PROBLEM: Exactly retype the lines of the material from its first line to the line with "col = scene.collection", including both.

⟨

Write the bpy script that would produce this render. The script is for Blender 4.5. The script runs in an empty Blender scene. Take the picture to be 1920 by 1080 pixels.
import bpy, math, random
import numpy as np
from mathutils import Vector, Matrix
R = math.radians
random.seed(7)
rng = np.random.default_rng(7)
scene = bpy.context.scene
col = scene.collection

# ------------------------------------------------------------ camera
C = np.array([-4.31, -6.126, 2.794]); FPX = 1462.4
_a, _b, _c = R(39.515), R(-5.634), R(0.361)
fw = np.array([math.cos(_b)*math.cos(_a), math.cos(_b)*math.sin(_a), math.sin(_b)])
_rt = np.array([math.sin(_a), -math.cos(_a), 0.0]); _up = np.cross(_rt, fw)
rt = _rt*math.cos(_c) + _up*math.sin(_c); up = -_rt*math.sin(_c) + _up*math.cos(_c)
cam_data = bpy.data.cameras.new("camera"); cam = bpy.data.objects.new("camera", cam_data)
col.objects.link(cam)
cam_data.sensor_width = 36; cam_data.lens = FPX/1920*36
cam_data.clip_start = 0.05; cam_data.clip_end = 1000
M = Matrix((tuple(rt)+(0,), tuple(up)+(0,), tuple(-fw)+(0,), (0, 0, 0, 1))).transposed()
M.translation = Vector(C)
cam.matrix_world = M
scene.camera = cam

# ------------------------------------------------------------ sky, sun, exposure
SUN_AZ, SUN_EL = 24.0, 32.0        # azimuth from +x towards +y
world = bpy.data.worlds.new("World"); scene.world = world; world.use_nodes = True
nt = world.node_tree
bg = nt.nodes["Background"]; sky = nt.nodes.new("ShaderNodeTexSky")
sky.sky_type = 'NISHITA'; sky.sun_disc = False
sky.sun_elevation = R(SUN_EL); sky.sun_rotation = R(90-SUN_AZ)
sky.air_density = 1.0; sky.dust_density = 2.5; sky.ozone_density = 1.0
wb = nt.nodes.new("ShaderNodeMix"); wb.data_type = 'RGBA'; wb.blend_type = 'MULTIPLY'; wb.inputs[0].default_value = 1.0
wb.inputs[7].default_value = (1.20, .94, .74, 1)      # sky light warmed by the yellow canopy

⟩

RESPONSE TO THE TASK:
Write the bpy script that would produce this render. The script is for Blender 4.5. The script runs in an empty Blender scene. Take the picture to be 1920 by 1080 pixels.
import bpy, math, random
import numpy as np
from mathutils import Vector, Matrix
R = math.radians
random.seed(7)
rng = np.random.default_rng(7)
scene = bpy.context.scene
col = scene.collection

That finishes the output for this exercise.